For one reason or another, somewhere along the line my blog became synonymous with challah bread. While I would love to believe this is the result of a stretch of time spotted by many loaves of vanilla bean challah bread (and vanilla bean challah bread French toast), I have a hunch that it actually stems from one roommate’s drunken, but spot-on, impression of the almost laughable amount of time I spent in the kitchen when I first started, caught on camera and remembered to this day. Either way, challah bread remains very much a part of On Food and Baking and I’m both pleased and proud to consider its recreation “upholding tradition.” Of some sort.
For a girl with a sweet-tooth, pouring 2/3 cup of honey into this a swirling bowl of egg yolks couldn’t have been more satisfying. (Also, in case you’ve ever wondered about the differences between grass-fed chicken and grain-fed, check out the eggs below. The one on the left came from a chick who pecked her way around a yard and stocked up on some serious beta-carotene. The other two are store-bought, and I have no idea what their food contained. Still. Impressively different.) The beauty of a flaky, eggy challah loaf is its dessert-like air–dense, slightly buttery, somewhat sugary. Spread with the right condiment, it hardly feels like bread.
I will say that chopped apples made braiding this load far more difficult than it needed to be. Rolling out each braid, apples began creeping through the sides and onto the floured countertop. Soon I had amassed a pile, never to be added back into the loaf and discarded shortly thereafter. So, for what it’s worth, either braid better, or use less apples.
The final product was, predictably, sweet, textural and totally worth the three hours it took to get there. Still steaming from the oven and paired with a botched batch of strawberry-lime jam made the day prior (it never…jammed), I’d say this loaf served its springtime-dessert role quite well. I’m not sure what my next venture back into tradition will be, but I hope it’s very, very soon.
(via Smitten Kitchen)
2 1/4 teaspoons active dry yeast
2/3 cup plus 1 teaspoon honey
1/3 cup oil, plus more for the bowl
2 large eggs plus 1 large yolk
1 1/2 teaspoons salt
4 1/4 cups all-purpose bread flour plus more for your work surface
2 medium baking apples, peeled, cored and into 3/4-inch chunks
1 large egg for egg wash
Whisk yeast and 1 teaspoon honey into 2/3 cup warm water and let stand until foamy, a few minutes.
In a separate bowl, whisk together yeast mixture, oil, remaining honey, eggs and yolk. Gradually add flour and need by hand about 5-10 minutes, untill smooth, elastic and sticky. Transfer dough to large oil-coated bowl, cover with a warm towel and set aside for 1 hour, or until almost doubled in size.
Turn dough out onto a floured counter and gently press it down into a flat, oblong shape. Spread 2/3 of apple chunks over 1/2 of the flattened dough.
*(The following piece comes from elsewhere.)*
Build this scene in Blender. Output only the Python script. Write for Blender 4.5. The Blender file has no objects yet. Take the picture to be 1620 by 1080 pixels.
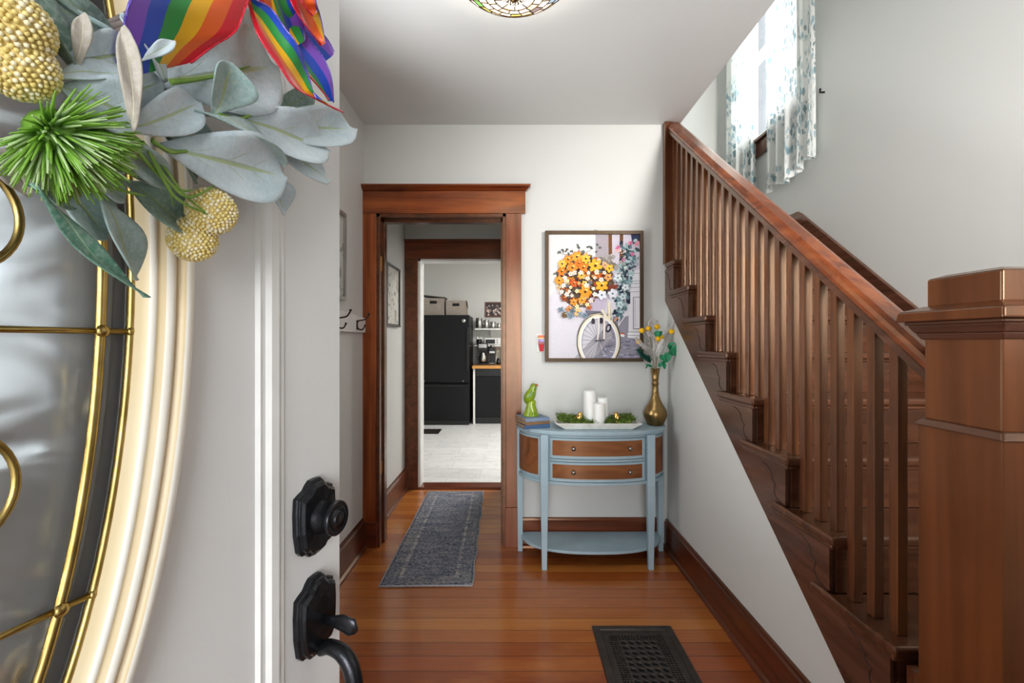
import bpy, bmesh, math, random
from mathutils import Vector, Matrix
R = math.radians
PI = math.pi
SC = bpy.context.scene
COL = SC.collection

# ------------------------------------------------------------------ camera, sky, large lights, exposure
EYE = 1.262
cam_d = bpy.data.cameras.new('camera'); cam_d.lens = 16; cam_d.sensor_width = 36; cam_d.clip_start = 0.02
cam = bpy.data.objects.new('camera', cam_d); COL.objects.link(cam)
cam.location = (0, 0, EYE); cam.rotation_euler = (R(90), 0, 0)
SC.camera = cam
SC.view_settings.view_transform = 'Standard'
SC.view_settings.look = 'None'
SC.view_settings.exposure = 0.5
SC.view_settings.gamma = 1.0
SC.view_settings.use_curve_mapping = False
SC.cycles.max_bounces = 10
SC.cycles.diffuse_bounces = 6
SC.cycles.glossy_bounces = 5
SC.cycles.transmission_bounces = 8
SC.cycles.transparent_max_bounces = 16
SC.cycles.use_denoising = True
SC.cycles.sample_clamp_indirect = 6
SC.cycles.caustics_refractive = False
SC.cycles.caustics_reflective = False

world = bpy.data.worlds.new('sky'); SC.world = world; world.use_nodes = True
world.node_tree.nodes['Background'].inputs[0].default_value = (0.86, 0.93, 1.0, 1)
world.node_tree.nodes['Background'].inputs[1].default_value = 0.55


def area(name, loc, rot, sx, sy, power, color=(1, 1, 1), spread=180):
    d = bpy.data.lights.new(name, 'AREA'); d.shape = 'RECTANGLE'; d.size = sx; d.size_y = sy
    d.energy = power; d.color = color; d.spread = R(spread)
    o = bpy.data.objects.new(name, d); COL.objects.link(o); o.location = loc
    o.rotation_euler = rot
    return o


area('daylight_doorway', (0.10, -6.3, 1.75), (R(90), 0, 0), 3.6, 3.4, 330, (0.97, 0.985, 1.0))
area('ceiling_fill_porch', (0.1, -1.35, 0.02), (R(140), 0, 0), 3.0, 1.6, 16, (1.0, 0.99, 0.97))  # low fill added outside the door to throw light up at the ceiling
area('ceiling_fill_left', (-1.75, 1.45, 0.75), (0, R(-128), 0), 1.2, 1.3, 66, (0.95, 0.98, 1.0))  # added up-light, aimed through the left opening to brighten the ceiling
area('daylight_front_window', (1.72, -1.0, 2.15), (R(90), 0, 0), 1.4, 1.6, 80, (1.0, 0.97, 0.93), 90)
area('left_window_fill', (-1.45, 1.45, 1.6), (0, R(-90), 0), 1.6, 1.3, 24, (0.95, 0.98, 1.0))  # fill light added outside the invented left window
area('daylight_stair_window', (2.35, 3.42, 3.6), (0, R(90), 0), 1.7, 1.1, 46, (0.95, 0.98, 1.0))
area('upstairs_fill', (0.6, 1.6, 5.0), (0, 0, 0), 1.2, 1.2, 10, (1.0, 0.98, 0.95))  # unseen fill added to lift the upper stairwell

# ------------------------------------------------------------------ colours and materials


def C(h, a=1.0):
    h = h.lstrip('#')
    v = [int(h[i:i + 2], 16) / 255 for i in (0, 2, 4)]
    return tuple((x / 12.92 if x <= 0.04045 else ((x + 0.055) / 1.055) ** 2.4) for x in v) + (a,)


class NT:
    def __init__(s, name):
        s.m = bpy.data.materials.new(name); s.m.use_nodes = True
        s.t = s.m.node_tree; s.b = s.t.nodes['Principled BSDF']; s.out = s.t.nodes['Material Output']

    def n(s, typ, **kw):
        nd = s.t.nodes.new(typ)
        for k, v in kw.items():
            if hasattr(nd, k): setattr(nd, k, v)
            else: nd.inputs[k.replace('_', ' ')].default_value = v
        return nd

    def l(s, a, b): s.t.links.new(a, b)

    def coord(s, scale=(1, 1, 1), rot=(0, 0, 0), kind='Object'):
        tc = s.n('ShaderNodeTexCoord'); mp = s.n('ShaderNodeMapping')
        mp.inputs['Scale'].default_value = scale; mp.inputs['Rotation'].default_value = rot
        s.l(tc.outputs[kind], mp.inputs[0]); return mp.outputs[0]

    def noise(s, vec, scale=5, detail=4, rough=0.5, dist=0.0):
        n = s.n('ShaderNodeTexNoise'); n.inputs['Scale'].default_value = scale; n.inputs['Detail'].default_value = detail
        n.inputs['Roughness'].default_value = rough; n.inputs['Distortion'].default_value = dist
        s.l(vec, n.inputs['Vector']); return n.outputs['Fac']

    def ramp(s, fac, stops, interp='LINEAR'):
        r = s.n('ShaderNodeValToRGB'); cr = r.color_ramp; cr.interpolation = interp
        while len(cr.elements) < len(stops): cr.elements.new(0.5)
        for e, (p, c) in zip(cr.elements, stops): e.position = p; e.color = c
        s.l(fac, r.inputs[0]); return r.outputs[0]

    def mix(s, fac, a, b, mode='MIX'):
        m = s.n('ShaderNodeMix', data_type='RGBA', blend_type=mode)
        for inp, v in ((m.inputs[0], fac), (m.inputs[6], a), (m.inputs[7], b)):
            if hasattr(v, 'is_output'): s.l(v, inp)
            else: inp.default_value = v
        return m.outputs[2]

    def math(s, op, a, b=None, clamp=False):
        m = s.n('ShaderNodeMath', operation=op); m.use_clamp = clamp
        for inp, v in zip(m.inputs, (a, b)):
            if v is None: continue
            if hasattr(v, 'is_output'): s.l(v, inp)
            else: inp.default_value = v
        return m.outputs[0]

    def bump(s, h, strength=0.3, dist=0.01):
        b = s.n('ShaderNodeBump'); b.inputs['Strength'].default_value = strength; b.inputs['Distance'].default_value = dist
        s.l(h, b.inputs['Height']); s.l(b.outputs[0], s.b.inputs['Normal'])

    def set(s, col=None, rough=None, metal=None, **kw):
        for key, v in (('Base Color', col), ('Roughness', rough), ('Metallic', metal)):
            if v is None: continue
            if hasattr(v, 'is_output'): s.l(v, s.b.inputs[key])
            else: s.b.inputs[key].default_value = v
        for k, v in kw.items():
            s.b.inputs[k.replace('_', ' ')].default_value = v
        return s.m


def plain(name, col, rough=0.5, metal=0.0, col2=None, nscale=8, bump=0.0, bscale=60, **kw):
    t = NT(name)
    v = t.coord()
    c2 = C(col2) if col2 else tuple(min(1, x * 0.88) for x in C(col)[:3]) + (1,)
    f = t.noise(v, nscale, 4)
    c = t.ramp(f, [(0.35, C(col)), (0.65, c2)])
    t.set(c, rough, metal, **kw)
    if bump: t.bump(t.noise(v, bscale, 3), bump, 0.003)
    return t.m


def wood(name, c1, c2, c3, axis=2, rough=0.3, coat=0.3, scale=1.0, knots=True):
    """grain runs along the axis given"""
    t = NT(name)
    s = [14 * scale] * 3; s[axis] = 0.9 * scale
    v = t.coord(tuple(s))
    big = t.noise(v, 1.0, 3, 0.55, 1.2)
    s2 = [90 * scale] * 3; s2[axis] = 3 * scale
    fine = t.noise(t.coord(tuple(s2)), 1.0, 3, 0.6)
    wear = t.noise(t.coord((1, 1, 1)), 3.0, 4, 0.6)
    c = t.ramp(big, [(0.30, C(c1)), (0.50, C(c2)), (0.68, C(c3))])
    c = t.mix(t.math('MULTIPLY', fine, 0.5), c, C(c1))
    c = t.mix(t.math('MULTIPLY', t.math('SUBTRACT', wear, 0.45, True), 1.1), c, C(c3))
    t.set(c, rough, 0, Coat_Weight=coat * 0.5, Coat_Roughness=0.22)
    t.b.inputs['Specular Tint'].default_value = (1.0, 0.66, 0.40, 1); t.b.inputs['Coat Tint'].default_value = (1.0, 0.9, 0.75, 1)
    t.b.inputs['Specular IOR Level'].default_value = 0.75
    t.bump(t.math('ADD', fine, big), 0.10, 0.004)
    return t.m


def paint_wall(name, col, col2):
    t = NT(name)
    v = t.coord()
    c = t.ramp(t.noise(v, 1.2, 4, 0.6), [(0.3, C(col)), (0.7, C(col2))])
    t.set(c, 0.55, 0)
    t.bump(t.math('ADD', t.noise(v, 90, 2), t.math('MULTIPLY', t.noise(v, 5, 3), 3.0)), 0.06, 0.004)
    return t.m


MWALL = paint_wall('wall_paint', '#d4d4d0', '#d1d2cf')
MCEIL = paint_wall('ceiling_paint', '#d8d8d6', '#d3d3d1')
MDOOR = paint_wall('door_paint', '#dededd', '#dadad8')
MWHITE = plain('white_paint', '#e9e9e6', 0.4)
MCAS_V = wood('casing_wood_upright', '#481709', '#7f3a17', '#a35226', 2, 0.24, 0.5)
MCAS_H = wood('casing_wood_level', '#4b180a', '#823c1a', '#a6552a', 0, 0.24, 0.5)
MCAS_R = wood('casing_wood_reddish', '#4a1e15', '#75392a', '#8c4e3c', 2, 0.26, 0.4)
MBASE_X = wood('baseboard_wood_cross', '#34130b', '#5e2a1a', '#7b3b26', 0, 0.28, 0.4)
MBASE_Y = wood('baseboard_wood_deep', '#2e130b', '#54281a', '#6c3724', 1, 0.3, 0.35)
MST_X = wood('stair_paint_cross', '#321b11', '#4a2a1d', '#5f3a28', 0, 0.27, 0.5)
MST_Y = wood('stair_paint_deep', '#362017', '#503228', '#664234', 1, 0.27, 0.5)
MST_Z = wood('stair_paint_upright', '#3a1f13', '#58301d', '#734527', 2, 0.27, 0.6)
MNEWEL = wood('newel_paint', '#452211', '#62371e', '#784627', 2, 0.25, 0.5, 0.35)
MRAIL = wood('handrail_wood', '#512210', '#7c3c1e', '#934e28', 1, 0.24, 0.5)
MGROOVE = plain('groove_shadow_line', '#1d0e09', 0.7)
MBRASS = plain('brass', '#9c7f3c', 0.22, 1.0, '#7c6230', 20)
MGOLD = plain('polished_gold', '#e2b565', 0.12, 1.0, '#d3a350', 20)
MCAME = plain('brass_came', '#b39a5e', 0.32, 1.0, '#8f7740', 30)
MBLACKM = plain('aged_black_bronze', '#2a2b2e', 0.27, 0.8, '#36373b', 30, 0.15, 120)
MBLACK = plain('black_appliance', '#08090b', 0.38, 0.0, '#0c0d10', 30, 0.12, 200, Specular_IOR_Level=0.25)
MBLACKP = plain('black_plastic', '#0a0a0c', 0.3)
MSTEEL = plain('brushed_steel', '#b9b8b3', 0.25, 1.0)
MBLUE = plain('blue_grey_chalk_paint', '#a3b9c3', 0.5, 0.0, '#9ab1bc', 6)
MDRAW = wood('drawer_veneer', '#5c331c', '#85502f', '#99633c', 0, 0.4, 0.2, 0.8)
MBUTCHER = wood('butcher_block', '#a8703a', '#c08a4c', '#cf9c5c', 0, 0.4, 0.2)
MCREAM = plain('cream_frame_paint', '#efebe0', 0.38, 0.0, '#eae4d5', 3)
MWAX = plain('white_wax', '#f1f1ee', 0.45, 0, '#ecece8', 4, Subsurface_Weight=0.15)
MWTRAY = plain('whitewashed_tray', '#ebe9e4', 0.5, 0, '#d9d5cc', 25)
MPAPER = plain('book_pages', '#b29169', 0.8, 0, '#94744f', 40)


def floor_mat():
    t = NT('pine_floor_boards')
    v = t.coord()
    br = t.n('ShaderNodeTexBrick')
    br.offset = 0.5; br.squash = 1.0; v.node.inputs['Location'].default_value = (1.0, 0, 0)
    br.inputs['Scale'].default_value = 1.0
    br.inputs['Brick Width'].default_value = 6.1
    br.inputs['Row Height'].default_value = 0.083
    br.inputs['Mortar Size'].default_value = 0.0011
    br.inputs['Mortar Smooth'].default_value = 0.2
    br.inputs['Bias'].default_value = 0.0
    br.inputs['Color1'].default_value = (0, 0, 0, 1)
    br.inputs['Color2'].default_value = (1, 1, 1, 1)
    br.inputs['Mortar'].default_value = (0.5, 0.5, 0.5, 1)
    t.l(v, br.inputs['Vector'])
    rowc = t.ramp(br.outputs['Color'], [(0.0, C('#8a4119')), (0.25, C('#ba6d33')), (0.5, C('#cb823c')), (0.75, C('#a55423')), (1.0, C('#d8984c'))])
    g = t.noise(t.coord((2.2, 70, 1)), 1.0, 4, 0.6, 0.6)
    wear = t.noise(t.coord((0.9, 2.2, 1)), 2.0, 4, 0.6)
    c = t.mix(t.math('MULTIPLY', g, 0.6), rowc, C('#6e2c0e'))
    c = t.mix(t.math('MULTIPLY', t.math('SUBTRACT', wear, 0.5, True), 2.2), c, C('#c07b38'))
    c = t.mix(br.outputs['Fac'], c, C('#2a0f07'))
    t.set(c, 0.26, 0, Coat_Weight=0.35, Coat_Roughness=0.18)
    h = t.math('SUBTRACT', t.math('MULTIPLY', g, 0.25), br.outputs['Fac'])
    t.bump(h, 0.25, 0.004)
    return t.m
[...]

Fold the other half over the apple chunks and press the dough down around them, flattening the now lumpy dough. Spread the remaining 1/3 apple chunks over half the folded dough. Fold the other half over the apples, pressing the dough down again. Fold the corners under with the sides of your hands and form the dough into a round. Place back into bowl and set aside for another 30 minutes.
Divide dough into four pieces. Roll and stretch each one as carefully as you can into a rope. Arrange two strands in each direction, perpendicular to each other, like a plus sign. Weave them so that one side is over, and the other is under, where they meet. So, now you’ve got an 8-legged woven-headed octopus. Take the four legs that come from underneath the center and move them over the leg to their right, i.e. jumping it. Take those legs that were on the right and again, jump each over the leg before, this time to the left. Tuck the corners/odd bumps under the dough with the sides of your hands to form a round.
Transfer the dough to a parchment-covered heavy baking sheet. Beat egg until smooth and brush over challah. Let challah rise for another hour.
Preheat your oven to 375 degrees. Bake in middle of oven for 40 to 45 minutes. It should be beautifully bronzed; if yours starts getting too dark too quickly, cover it with foil for the remainder of the baking time.